— Begin —

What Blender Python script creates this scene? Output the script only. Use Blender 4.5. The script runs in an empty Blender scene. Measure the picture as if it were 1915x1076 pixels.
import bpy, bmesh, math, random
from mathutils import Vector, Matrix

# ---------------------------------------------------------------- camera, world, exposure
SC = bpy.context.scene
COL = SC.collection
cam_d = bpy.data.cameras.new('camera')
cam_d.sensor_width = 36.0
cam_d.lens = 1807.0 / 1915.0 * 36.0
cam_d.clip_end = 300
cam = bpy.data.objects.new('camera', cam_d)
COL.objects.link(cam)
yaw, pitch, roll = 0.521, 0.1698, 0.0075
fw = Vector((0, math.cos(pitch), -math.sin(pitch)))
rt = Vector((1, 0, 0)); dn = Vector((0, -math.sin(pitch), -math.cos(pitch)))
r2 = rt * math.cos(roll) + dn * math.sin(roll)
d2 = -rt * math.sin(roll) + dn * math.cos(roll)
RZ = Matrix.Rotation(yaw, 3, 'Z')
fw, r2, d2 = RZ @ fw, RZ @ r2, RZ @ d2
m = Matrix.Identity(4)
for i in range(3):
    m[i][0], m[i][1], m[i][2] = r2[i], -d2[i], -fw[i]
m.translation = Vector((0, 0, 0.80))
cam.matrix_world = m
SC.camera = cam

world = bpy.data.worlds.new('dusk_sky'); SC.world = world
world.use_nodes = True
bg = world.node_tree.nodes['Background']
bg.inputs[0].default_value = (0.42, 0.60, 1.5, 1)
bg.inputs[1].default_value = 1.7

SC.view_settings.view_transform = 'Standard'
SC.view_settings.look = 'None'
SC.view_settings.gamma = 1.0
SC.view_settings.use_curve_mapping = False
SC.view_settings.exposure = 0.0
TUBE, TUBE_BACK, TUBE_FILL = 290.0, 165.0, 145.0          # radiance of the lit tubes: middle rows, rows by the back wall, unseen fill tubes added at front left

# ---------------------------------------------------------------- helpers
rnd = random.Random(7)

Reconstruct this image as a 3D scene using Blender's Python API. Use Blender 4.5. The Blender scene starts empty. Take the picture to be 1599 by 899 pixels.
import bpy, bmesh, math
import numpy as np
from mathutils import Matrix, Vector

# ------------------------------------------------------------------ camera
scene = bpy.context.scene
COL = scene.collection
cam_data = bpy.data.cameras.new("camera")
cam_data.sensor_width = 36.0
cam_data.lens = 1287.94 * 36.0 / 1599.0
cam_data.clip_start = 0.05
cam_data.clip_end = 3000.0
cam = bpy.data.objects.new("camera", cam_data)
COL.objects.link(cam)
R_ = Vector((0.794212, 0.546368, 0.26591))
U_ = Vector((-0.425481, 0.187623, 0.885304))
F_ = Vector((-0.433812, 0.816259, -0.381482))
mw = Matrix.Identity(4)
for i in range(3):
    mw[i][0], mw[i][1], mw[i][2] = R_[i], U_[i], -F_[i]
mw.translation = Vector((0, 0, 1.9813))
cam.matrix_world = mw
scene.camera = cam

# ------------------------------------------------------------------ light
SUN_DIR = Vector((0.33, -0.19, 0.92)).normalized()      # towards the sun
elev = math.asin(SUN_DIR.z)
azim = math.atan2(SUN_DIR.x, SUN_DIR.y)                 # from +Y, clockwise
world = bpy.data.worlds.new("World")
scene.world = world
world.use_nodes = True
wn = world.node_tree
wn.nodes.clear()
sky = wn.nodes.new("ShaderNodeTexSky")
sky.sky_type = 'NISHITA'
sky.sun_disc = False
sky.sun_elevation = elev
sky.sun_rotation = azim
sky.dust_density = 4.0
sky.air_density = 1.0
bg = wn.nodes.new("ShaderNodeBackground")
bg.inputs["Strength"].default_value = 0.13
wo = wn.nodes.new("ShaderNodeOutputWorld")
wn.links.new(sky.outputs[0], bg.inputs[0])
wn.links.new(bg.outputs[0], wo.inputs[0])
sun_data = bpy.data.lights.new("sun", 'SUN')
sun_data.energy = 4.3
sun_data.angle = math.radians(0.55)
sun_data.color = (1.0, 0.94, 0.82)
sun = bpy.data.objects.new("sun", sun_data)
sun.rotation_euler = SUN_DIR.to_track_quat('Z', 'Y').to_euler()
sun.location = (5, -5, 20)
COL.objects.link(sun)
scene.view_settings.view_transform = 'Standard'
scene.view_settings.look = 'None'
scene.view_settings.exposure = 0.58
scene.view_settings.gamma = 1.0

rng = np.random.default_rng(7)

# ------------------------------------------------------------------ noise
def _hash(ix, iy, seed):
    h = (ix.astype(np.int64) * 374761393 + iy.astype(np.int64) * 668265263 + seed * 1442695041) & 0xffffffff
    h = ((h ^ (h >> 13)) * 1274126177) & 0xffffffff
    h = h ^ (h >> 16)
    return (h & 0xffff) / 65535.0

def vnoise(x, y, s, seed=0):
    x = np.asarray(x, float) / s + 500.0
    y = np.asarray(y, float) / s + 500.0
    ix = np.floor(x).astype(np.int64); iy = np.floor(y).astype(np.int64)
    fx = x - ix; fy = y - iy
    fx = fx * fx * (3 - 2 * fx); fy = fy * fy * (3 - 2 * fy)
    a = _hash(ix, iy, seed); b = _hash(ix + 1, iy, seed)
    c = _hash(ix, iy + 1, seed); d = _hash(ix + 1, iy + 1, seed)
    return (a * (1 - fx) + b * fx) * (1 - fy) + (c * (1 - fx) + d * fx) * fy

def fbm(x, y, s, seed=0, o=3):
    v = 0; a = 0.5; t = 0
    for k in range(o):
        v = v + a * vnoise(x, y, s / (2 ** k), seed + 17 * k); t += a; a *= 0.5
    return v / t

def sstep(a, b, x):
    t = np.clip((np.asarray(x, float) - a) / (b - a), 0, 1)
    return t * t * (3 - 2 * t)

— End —

INSTRUCTIONS TO FOLLOW: Type out the full listing again, exactly as given.

WRITTEN RESPONSE:
What Blender Python script creates this scene? Output the script only. Use Blender 4.5. The script runs in an empty Blender scene. Measure the picture as if it were 1915x1076 pixels.
import bpy, bmesh, math, random
from mathutils import Vector, Matrix

# ---------------------------------------------------------------- camera, world, exposure
SC = bpy.context.scene
COL = SC.collection
cam_d = bpy.data.cameras.new('camera')
cam_d.sensor_width = 36.0
cam_d.lens = 1807.0 / 1915.0 * 36.0
cam_d.clip_end = 300
cam = bpy.data.objects.new('camera', cam_d)
COL.objects.link(cam)
yaw, pitch, roll = 0.521, 0.1698, 0.0075
fw = Vector((0, math.cos(pitch), -math.sin(pitch)))
rt = Vector((1, 0, 0)); dn = Vector((0, -math.sin(pitch), -math.cos(pitch)))
r2 = rt * math.cos(roll) + dn * math.sin(roll)
d2 = -rt * math.sin(roll) + dn * math.cos(roll)
RZ = Matrix.Rotation(yaw, 3, 'Z')
fw, r2, d2 = RZ @ fw, RZ @ r2, RZ @ d2
m = Matrix.Identity(4)
for i in range(3):
    m[i][0], m[i][1], m[i][2] = r2[i], -d2[i], -fw[i]
m.translation = Vector((0, 0, 0.80))
cam.matrix_world = m
SC.camera = cam

world = bpy.data.worlds.new('dusk_sky'); SC.world = world
world.use_nodes = True
bg = world.node_tree.nodes['Background']
bg.inputs[0].default_value = (0.42, 0.60, 1.5, 1)
bg.inputs[1].default_value = 1.7

SC.view_settings.view_transform = 'Standard'
SC.view_settings.look = 'None'
SC.view_settings.gamma = 1.0
SC.view_settings.use_curve_mapping = False
SC.view_settings.exposure = 0.0
TUBE, TUBE_BACK, TUBE_FILL = 290.0, 165.0, 145.0          # radiance of the lit tubes: middle rows, rows by the back wall, unseen fill tubes added at front left

# ---------------------------------------------------------------- helpers
rnd = random.Random(7)

Reconstruct this image as a 3D scene using Blender's Python API. Use Blender 4.5. The Blender scene starts empty. Take the picture to be 1599 by 899 pixels.
import bpy, bmesh, math
import numpy as np
from mathutils import Matrix, Vector

# ------------------------------------------------------------------ camera
scene = bpy.context.scene
COL = scene.collection
cam_data = bpy.data.cameras.new("camera")
cam_data.sensor_width = 36.0
cam_data.lens = 1287.94 * 36.0 / 1599.0
cam_data.clip_start = 0.05
cam_data.clip_end = 3000.0
cam = bpy.data.objects.new("camera", cam_data)
COL.objects.link(cam)
R_ = Vector((0.794212, 0.546368, 0.26591))
U_ = Vector((-0.425481, 0.187623, 0.885304))
F_ = Vector((-0.433812, 0.816259, -0.381482))
mw = Matrix.Identity(4)
for i in range(3):
    mw[i][0], mw[i][1], mw[i][2] = R_[i], U_[i], -F_[i]
mw.translation = Vector((0, 0, 1.9813))
cam.matrix_world = mw
scene.camera = cam

# ------------------------------------------------------------------ light
SUN_DIR = Vector((0.33, -0.19, 0.92)).normalized()      # towards the sun
elev = math.asin(SUN_DIR.z)
azim = math.atan2(SUN_DIR.x, SUN_DIR.y)                 # from +Y, clockwise
world = bpy.data.worlds.new("World")
scene.world = world
world.use_nodes = True
wn = world.node_tree
wn.nodes.clear()
sky = wn.nodes.new("ShaderNodeTexSky")
sky.sky_type = 'NISHITA'
sky.sun_disc = False
sky.sun_elevation = elev
sky.sun_rotation = azim
sky.dust_density = 4.0
sky.air_density = 1.0
bg = wn.nodes.new("ShaderNodeBackground")
bg.inputs["Strength"].default_value = 0.13
wo = wn.nodes.new("ShaderNodeOutputWorld")
wn.links.new(sky.outputs[0], bg.inputs[0])
wn.links.new(bg.outputs[0], wo.inputs[0])
sun_data = bpy.data.lights.new("sun", 'SUN')
sun_data.energy = 4.3
sun_data.angle = math.radians(0.55)
sun_data.color = (1.0, 0.94, 0.82)
sun = bpy.data.objects.new("sun", sun_data)
sun.rotation_euler = SUN_DIR.to_track_quat('Z', 'Y').to_euler()
sun.location = (5, -5, 20)
COL.objects.link(sun)
scene.view_settings.view_transform = 'Standard'
scene.view_settings.look = 'None'
scene.view_settings.exposure = 0.58
scene.view_settings.gamma = 1.0

rng = np.random.default_rng(7)

# ------------------------------------------------------------------ noise
def _hash(ix, iy, seed):
    h = (ix.astype(np.int64) * 374761393 + iy.astype(np.int64) * 668265263 + seed * 1442695041) & 0xffffffff
    h = ((h ^ (h >> 13)) * 1274126177) & 0xffffffff
    h = h ^ (h >> 16)
    return (h & 0xffff) / 65535.0

def vnoise(x, y, s, seed=0):
    x = np.asarray(x, float) / s + 500.0
    y = np.asarray(y, float) / s + 500.0
    ix = np.floor(x).astype(np.int64); iy = np.floor(y).astype(np.int64)
    fx = x - ix; fy = y - iy
    fx = fx * fx * (3 - 2 * fx); fy = fy * fy * (3 - 2 * fy)
    a = _hash(ix, iy, seed); b = _hash(ix + 1, iy, seed)
    c = _hash(ix, iy + 1, seed); d = _hash(ix + 1, iy + 1, seed)
    return (a * (1 - fx) + b * fx) * (1 - fy) + (c * (1 - fx) + d * fx) * fy

def fbm(x, y, s, seed=0, o=3):
    v = 0; a = 0.5; t = 0
    for k in range(o):
        v = v + a * vnoise(x, y, s / (2 ** k), seed + 17 * k); t += a; a *= 0.5
    return v / t

def sstep(a, b, x):
    t = np.clip((np.asarray(x, float) - a) / (b - a), 0, 1)
    return t * t * (3 - 2 * t)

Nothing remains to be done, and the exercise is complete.